Can I Offer the IRS an Amount to Settle My Taxes?

We get asked this question a lot – can I offer the IRS an amount and they’ll just cut out the penalties and interest? Unfortunately, no – there is no mechanism or process in place to just call the IRS, offer a large payment, and get everything reduced. Many people think just offering a large lump sum will

Don’t understand this wrong – you CAN get a settlement, but it’s not in the informal way that most people think is possible. There are three major ways to reduce your prior taxes (already assessed) with the IRS.

Offer in Compromise – Doubt as to Collectability

This program deserves its entire article of its own. This is the closest thing to what people may think of when it comes down to settling the IRS a lump sum of money for a settlement. However, there are a lot of conditions to this program – if you have a large amount of assets or too high of income, you will not qualify.

If you do qualify, there are many different strategies to be able to have a successful Offer in Compromise. What is an Offer in Compromise? This is a formal process, through a Form 433-A (OIC) and Form 656, where you list all your assets, income, liabilities, and expenses and show the IRS that you will never be able to pay them back within the 10-year collection statute (the IRS has 10 years to collect on a debt once it’s been assessed).

If you have any back taxes which need to be filed, you may need to get caught up on those unfiled years (unless an ‘substitute for return’ has been filed) before you are able to file for an Offer in Compromise. Assuming you have filed all back taxes, and your income/assets are low enough, you could save a major percentage of what you owe – the IRS would rather get something than nothing at all or to risk losing out in periods where you can never pay them back.

Penalty Abatement

Another way to lower your tax liability is through a penalty abatement. In some cases, a first-time penalty abatement can be obtained without compiling large amounts of documentation, support, and arguing for a reasonable cause abatement. However, if you have had repeated penalties in multiple years, you may not be able to get a first-time penalty abatement unless it is for the oldest year in question.

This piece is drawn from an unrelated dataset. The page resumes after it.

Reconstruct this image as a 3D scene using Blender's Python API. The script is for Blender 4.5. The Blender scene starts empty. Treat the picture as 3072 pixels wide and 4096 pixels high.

A penalty abatement based on reasonable cause is more difficult to obtain but it can done. The IRS has guidelines on what is necessary to obtain penalty relief. The best resource, in our opinion, is reading from the IRS handbook directly (called the Internal Revenue Manual) and then trying to use their own guidelines to obtain the necessary reasonable cause penalty abatement. Reasonable cause can be granted for death, serious illness, unavoidable absence, natural disasters, inability to obtain records, mistakes/errors, erroneous advice from a professional; it is more difficult or unlikely to obtain reasonable cause for ignorance of the law or forgetfulness.

Filing a Replacement to a Substitute for Return

In some cases, the a taxpayer may avoid filing a certain year. The IRS uses available information to file on that taxpayer’s behalf. This is called a substitute for return. Authority for this is granted to the IRS by Internal Revenue Code 6020(b). This usually results in the worst possible tax filing for a Taxpayer – they will be given a default filing status of Single (even if married or if they have dependents); will not be granted any deductions, no expenses will be provided for business income, and you can be left with the highest possible tax.

We file tax returns in many cases for our clients to replace a Substitute for Return (also known as a “SFR”). This can significantly reduce taxes owed by a significant sum – commonly for older tax years, we reduce tax balances by thousands of tens of thousands of dollars. In one case, we reduced a Taxpayer’s balance from over $2 million dollars to less than $75,000 due to multiple years of SFRs replaced by actual tax filings (they were trading stocks – SFRs make it so the IRS assumes you have zero cost in selling a stock).


These are just some of the ways you can reduce your tax liability – but not conclusive of every possible way to reduce a tax liability. There are other programs such as an Offer in Compromise, Doubt as to Liability or even by, in some cases, waiting out the clock (due to a ten-year statute of limitations for the IRS to collect on a debt).